Jones: I was heavily involved in the work of the American Competitiveness Council and feel that it was an excellent and necessary effort to show just how much the U.S. is spending to improve math and science education, and how little systemic success we have had in making progress. We learned that a great many federal agencies spend a great deal of money, and that every grantee claims to have had wild success, but few results met a rigorous standard of evidence, were reproduced by others, or were tested at full-scale. The study illustrated the need to move away from a funding model in education that favors constant change and innovation instead of the more traditional scientific research approach in which one investigator reproduces the results of another, and then builds upon that result, adding incrementally to the body of knowledge in a linear way.
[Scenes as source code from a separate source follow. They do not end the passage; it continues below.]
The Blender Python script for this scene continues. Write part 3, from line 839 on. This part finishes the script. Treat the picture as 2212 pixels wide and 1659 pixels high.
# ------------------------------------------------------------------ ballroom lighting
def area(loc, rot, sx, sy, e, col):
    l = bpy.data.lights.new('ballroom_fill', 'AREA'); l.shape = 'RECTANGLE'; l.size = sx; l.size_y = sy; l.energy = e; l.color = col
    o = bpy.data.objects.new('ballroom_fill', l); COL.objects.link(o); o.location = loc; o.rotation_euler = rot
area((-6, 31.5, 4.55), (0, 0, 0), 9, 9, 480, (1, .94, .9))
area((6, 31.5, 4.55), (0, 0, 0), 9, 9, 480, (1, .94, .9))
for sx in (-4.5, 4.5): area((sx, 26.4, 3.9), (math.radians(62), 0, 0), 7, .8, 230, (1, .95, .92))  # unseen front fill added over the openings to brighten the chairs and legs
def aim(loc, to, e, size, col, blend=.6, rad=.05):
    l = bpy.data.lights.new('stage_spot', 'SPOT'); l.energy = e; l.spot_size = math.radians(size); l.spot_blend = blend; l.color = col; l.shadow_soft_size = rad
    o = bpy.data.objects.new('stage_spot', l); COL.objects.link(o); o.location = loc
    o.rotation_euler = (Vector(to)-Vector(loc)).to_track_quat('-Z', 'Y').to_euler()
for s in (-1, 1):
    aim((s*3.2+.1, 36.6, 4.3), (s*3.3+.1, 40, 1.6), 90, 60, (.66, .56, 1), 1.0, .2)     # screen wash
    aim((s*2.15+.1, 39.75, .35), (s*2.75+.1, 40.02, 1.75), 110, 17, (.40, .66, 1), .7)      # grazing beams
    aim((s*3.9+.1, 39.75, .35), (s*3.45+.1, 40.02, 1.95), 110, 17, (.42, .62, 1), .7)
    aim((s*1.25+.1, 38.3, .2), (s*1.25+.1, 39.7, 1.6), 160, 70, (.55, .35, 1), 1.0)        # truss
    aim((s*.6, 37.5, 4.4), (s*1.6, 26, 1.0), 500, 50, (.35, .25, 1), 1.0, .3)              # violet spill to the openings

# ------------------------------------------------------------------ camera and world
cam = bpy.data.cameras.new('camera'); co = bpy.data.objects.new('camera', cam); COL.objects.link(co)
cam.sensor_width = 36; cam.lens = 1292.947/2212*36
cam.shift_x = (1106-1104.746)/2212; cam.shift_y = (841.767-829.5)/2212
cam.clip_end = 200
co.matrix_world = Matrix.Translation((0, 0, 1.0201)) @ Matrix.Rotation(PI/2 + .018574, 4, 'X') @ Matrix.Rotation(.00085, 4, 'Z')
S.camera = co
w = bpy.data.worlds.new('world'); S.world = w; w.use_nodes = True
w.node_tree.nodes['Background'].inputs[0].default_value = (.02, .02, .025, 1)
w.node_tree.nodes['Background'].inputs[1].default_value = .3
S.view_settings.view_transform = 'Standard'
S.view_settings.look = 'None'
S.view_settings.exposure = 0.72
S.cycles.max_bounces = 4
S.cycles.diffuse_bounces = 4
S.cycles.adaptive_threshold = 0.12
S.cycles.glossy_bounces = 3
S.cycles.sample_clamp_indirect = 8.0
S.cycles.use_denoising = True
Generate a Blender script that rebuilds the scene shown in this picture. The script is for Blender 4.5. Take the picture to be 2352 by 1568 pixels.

I admire and support the work Secretary Spellings was doing to help parents and students understand that current college rankings are not based on empirical data or anything that qualifies as evidence, but instead on the opinions of others in the field, which is tied largely to an institution’s reputation and marketing efforts, as well as its skill in fundraising and expanding the admissions pool. All of this was intended to help students and families make informed decisions about the investment of their hard-earned tuition dollars. Unfortunately, some who were advising her on how to provide alternatives to the current rankings had a far too simplistic view of higher education — and perhaps a disdain for the institution — and were looking for nonexistent quick and easy answers.
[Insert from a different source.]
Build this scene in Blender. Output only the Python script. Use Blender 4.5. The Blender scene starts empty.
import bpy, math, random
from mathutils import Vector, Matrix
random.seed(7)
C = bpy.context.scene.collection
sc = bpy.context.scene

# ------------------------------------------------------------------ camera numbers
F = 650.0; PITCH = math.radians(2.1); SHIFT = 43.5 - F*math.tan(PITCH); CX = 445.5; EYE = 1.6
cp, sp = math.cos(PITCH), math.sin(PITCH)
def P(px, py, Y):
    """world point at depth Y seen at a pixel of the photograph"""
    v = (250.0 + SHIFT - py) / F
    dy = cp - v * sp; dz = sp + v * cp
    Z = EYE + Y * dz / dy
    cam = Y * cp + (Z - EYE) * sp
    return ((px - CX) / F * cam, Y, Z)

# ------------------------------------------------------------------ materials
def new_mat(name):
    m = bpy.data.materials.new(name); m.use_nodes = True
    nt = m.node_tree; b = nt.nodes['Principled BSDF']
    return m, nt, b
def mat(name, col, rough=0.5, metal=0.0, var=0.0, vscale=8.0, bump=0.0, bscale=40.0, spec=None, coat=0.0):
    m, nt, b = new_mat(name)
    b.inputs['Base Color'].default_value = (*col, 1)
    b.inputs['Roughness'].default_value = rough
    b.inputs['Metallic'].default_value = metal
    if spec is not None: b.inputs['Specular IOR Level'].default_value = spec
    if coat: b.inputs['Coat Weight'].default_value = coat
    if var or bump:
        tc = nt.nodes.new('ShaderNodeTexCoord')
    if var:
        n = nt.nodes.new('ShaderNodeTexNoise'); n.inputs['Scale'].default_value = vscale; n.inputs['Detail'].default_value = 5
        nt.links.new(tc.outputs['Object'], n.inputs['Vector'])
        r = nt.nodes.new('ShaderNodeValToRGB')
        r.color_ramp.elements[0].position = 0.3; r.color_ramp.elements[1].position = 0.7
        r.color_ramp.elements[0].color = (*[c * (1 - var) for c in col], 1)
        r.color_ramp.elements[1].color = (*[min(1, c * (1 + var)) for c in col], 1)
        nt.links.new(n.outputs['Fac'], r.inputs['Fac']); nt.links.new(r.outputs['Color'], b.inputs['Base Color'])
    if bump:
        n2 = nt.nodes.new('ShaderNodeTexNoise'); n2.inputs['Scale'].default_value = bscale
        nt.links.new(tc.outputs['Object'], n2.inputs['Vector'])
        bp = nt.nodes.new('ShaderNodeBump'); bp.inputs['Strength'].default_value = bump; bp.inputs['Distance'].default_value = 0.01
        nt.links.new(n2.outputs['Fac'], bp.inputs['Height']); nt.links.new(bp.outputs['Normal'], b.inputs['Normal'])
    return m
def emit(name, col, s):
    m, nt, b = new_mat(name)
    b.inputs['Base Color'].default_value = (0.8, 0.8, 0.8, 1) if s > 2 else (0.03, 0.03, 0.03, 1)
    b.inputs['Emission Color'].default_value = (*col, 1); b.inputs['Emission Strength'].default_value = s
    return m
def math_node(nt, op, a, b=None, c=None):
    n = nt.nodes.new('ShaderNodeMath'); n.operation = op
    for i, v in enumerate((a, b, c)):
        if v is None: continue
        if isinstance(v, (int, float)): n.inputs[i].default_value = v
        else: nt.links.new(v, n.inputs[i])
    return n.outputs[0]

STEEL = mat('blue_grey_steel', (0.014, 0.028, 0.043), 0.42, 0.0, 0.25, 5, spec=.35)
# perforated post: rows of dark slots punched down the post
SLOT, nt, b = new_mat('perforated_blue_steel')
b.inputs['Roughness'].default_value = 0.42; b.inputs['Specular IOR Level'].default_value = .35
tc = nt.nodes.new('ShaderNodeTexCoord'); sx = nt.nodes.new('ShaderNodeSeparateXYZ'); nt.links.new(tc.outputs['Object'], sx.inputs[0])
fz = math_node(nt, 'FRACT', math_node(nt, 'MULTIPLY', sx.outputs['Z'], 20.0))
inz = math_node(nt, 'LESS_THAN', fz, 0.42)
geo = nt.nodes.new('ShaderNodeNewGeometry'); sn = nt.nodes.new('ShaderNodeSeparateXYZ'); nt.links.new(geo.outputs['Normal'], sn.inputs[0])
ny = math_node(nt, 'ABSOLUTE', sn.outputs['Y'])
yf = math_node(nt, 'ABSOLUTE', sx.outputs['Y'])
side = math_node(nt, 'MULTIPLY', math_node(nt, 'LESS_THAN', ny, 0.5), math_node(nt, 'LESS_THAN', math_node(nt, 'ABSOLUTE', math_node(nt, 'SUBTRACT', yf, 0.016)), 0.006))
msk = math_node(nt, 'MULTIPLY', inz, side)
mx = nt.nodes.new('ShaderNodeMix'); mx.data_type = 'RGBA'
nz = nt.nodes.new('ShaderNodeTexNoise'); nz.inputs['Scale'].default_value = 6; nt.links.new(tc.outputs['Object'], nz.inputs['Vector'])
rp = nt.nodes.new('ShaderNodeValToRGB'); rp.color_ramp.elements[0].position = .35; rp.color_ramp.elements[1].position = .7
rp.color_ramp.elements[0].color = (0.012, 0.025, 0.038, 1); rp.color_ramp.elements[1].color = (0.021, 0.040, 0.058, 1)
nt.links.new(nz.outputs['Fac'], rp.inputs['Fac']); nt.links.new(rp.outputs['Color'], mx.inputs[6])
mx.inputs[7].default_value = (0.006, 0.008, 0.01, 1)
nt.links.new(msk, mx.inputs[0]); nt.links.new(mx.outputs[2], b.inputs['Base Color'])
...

With regard to AALE, I do not believe that Secretary Spellings is against liberal arts education, especially since she spends a considerable amount of her own money to send her daughter to a fine liberal arts institution. The regulations regarding accreditation disallowed me from discussing AALE or any other accreditor directly with Secretary Spellings, and quite frankly, gave others in the DOE too much power to manipulate the documents and recommendations that Secretary Spellings would ultimately review when making her decisions. I found substantial evidence that AALE had been held, by individuals far below the Secretary’s level, to a separate, unpublished, and unauthorized set of standards and I worked to correct that. In the end, AALE developed what I believe to be the most thoughtful, rigorous, and effective institutional evaluation plan of any accreditor, but the process revealed significant weaknesses in the accreditation regulations, which I hope will be remedied in the future.